-- Description of the task --
Copy every line of the data that includes the string "scene".

----- Material provided -----

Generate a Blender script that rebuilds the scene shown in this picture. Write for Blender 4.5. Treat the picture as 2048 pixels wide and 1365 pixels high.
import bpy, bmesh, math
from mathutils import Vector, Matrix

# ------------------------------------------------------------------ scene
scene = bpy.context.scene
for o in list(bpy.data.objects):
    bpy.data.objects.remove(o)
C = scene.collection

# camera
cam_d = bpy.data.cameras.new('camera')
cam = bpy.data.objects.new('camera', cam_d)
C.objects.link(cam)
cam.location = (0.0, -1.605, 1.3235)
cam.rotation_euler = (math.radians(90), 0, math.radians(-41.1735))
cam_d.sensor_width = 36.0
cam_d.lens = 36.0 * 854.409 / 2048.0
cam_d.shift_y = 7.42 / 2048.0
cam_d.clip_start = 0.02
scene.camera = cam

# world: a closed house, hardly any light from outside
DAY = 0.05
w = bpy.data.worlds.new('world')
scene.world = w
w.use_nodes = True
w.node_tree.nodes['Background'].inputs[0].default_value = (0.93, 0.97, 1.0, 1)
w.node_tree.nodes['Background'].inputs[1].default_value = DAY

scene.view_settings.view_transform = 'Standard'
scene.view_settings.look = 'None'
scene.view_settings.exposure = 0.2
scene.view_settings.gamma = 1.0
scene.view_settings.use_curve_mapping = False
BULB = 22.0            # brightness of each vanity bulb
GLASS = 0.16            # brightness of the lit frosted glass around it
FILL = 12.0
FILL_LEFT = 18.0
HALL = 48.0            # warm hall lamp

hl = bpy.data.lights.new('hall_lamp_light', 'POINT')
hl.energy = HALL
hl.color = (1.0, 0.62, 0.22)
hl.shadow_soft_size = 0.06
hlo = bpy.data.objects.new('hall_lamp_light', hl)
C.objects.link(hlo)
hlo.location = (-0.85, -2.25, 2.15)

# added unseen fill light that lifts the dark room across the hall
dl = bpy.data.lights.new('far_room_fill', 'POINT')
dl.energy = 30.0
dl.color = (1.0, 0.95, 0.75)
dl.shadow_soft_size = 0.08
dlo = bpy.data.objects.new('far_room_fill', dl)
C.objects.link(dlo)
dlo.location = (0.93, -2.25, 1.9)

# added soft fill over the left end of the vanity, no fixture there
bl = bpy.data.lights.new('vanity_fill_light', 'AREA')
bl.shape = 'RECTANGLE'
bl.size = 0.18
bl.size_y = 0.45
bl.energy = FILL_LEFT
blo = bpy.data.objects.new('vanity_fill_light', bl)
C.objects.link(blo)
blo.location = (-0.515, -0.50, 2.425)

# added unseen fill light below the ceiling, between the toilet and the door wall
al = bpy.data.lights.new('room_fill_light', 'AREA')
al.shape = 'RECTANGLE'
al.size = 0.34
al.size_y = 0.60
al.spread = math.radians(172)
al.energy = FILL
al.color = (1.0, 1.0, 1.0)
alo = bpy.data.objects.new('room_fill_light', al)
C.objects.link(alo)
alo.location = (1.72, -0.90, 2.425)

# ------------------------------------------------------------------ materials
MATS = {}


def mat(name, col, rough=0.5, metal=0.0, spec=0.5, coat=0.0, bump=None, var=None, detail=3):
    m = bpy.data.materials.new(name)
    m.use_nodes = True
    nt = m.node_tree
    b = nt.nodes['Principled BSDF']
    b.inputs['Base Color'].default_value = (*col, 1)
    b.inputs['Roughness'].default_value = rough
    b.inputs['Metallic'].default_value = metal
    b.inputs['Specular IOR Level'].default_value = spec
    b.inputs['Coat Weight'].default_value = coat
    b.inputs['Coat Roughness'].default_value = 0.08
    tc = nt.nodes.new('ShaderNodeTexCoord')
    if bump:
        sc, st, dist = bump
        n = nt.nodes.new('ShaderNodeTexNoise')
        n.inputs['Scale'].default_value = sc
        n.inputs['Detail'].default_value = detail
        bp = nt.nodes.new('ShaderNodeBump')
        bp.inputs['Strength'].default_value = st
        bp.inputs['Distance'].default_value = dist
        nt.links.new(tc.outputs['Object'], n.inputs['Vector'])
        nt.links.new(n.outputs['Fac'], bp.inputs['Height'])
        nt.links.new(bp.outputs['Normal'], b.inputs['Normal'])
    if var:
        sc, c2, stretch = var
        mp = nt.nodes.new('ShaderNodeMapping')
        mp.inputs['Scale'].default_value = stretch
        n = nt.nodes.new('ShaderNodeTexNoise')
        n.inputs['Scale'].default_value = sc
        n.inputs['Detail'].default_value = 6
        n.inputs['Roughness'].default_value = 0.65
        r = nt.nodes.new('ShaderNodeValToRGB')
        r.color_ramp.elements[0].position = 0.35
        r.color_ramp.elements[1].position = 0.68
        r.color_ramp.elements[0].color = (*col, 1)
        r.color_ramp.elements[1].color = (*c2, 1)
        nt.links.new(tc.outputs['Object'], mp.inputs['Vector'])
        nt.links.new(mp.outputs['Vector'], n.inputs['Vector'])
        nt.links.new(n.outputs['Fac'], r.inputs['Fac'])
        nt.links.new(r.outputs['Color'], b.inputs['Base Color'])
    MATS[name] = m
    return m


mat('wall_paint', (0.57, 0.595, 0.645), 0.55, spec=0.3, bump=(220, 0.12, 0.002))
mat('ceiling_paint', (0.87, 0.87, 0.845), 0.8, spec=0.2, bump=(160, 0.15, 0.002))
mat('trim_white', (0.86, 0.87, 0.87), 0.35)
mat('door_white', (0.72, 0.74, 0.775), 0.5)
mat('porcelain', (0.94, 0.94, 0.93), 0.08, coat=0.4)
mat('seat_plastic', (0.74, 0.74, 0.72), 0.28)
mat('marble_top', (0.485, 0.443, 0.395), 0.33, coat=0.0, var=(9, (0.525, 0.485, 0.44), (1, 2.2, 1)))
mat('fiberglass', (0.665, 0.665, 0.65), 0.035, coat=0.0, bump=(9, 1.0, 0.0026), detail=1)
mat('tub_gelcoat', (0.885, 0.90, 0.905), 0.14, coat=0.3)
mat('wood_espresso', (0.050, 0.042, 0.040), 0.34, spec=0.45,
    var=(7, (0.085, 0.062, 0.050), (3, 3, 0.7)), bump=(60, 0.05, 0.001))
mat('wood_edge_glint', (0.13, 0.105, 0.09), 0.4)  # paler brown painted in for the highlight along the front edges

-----

-- Worked answer --
Generate a Blender script that rebuilds the scene shown in this picture. Write for Blender 4.5. Treat the picture as 2048 pixels wide and 1365 pixels high.
# ------------------------------------------------------------------ scene
scene = bpy.context.scene
C = scene.collection
scene.camera = cam
scene.world = w
scene.view_settings.view_transform = 'Standard'
scene.view_settings.look = 'None'
scene.view_settings.exposure = 0.2
scene.view_settings.gamma = 1.0
scene.view_settings.use_curve_mapping = False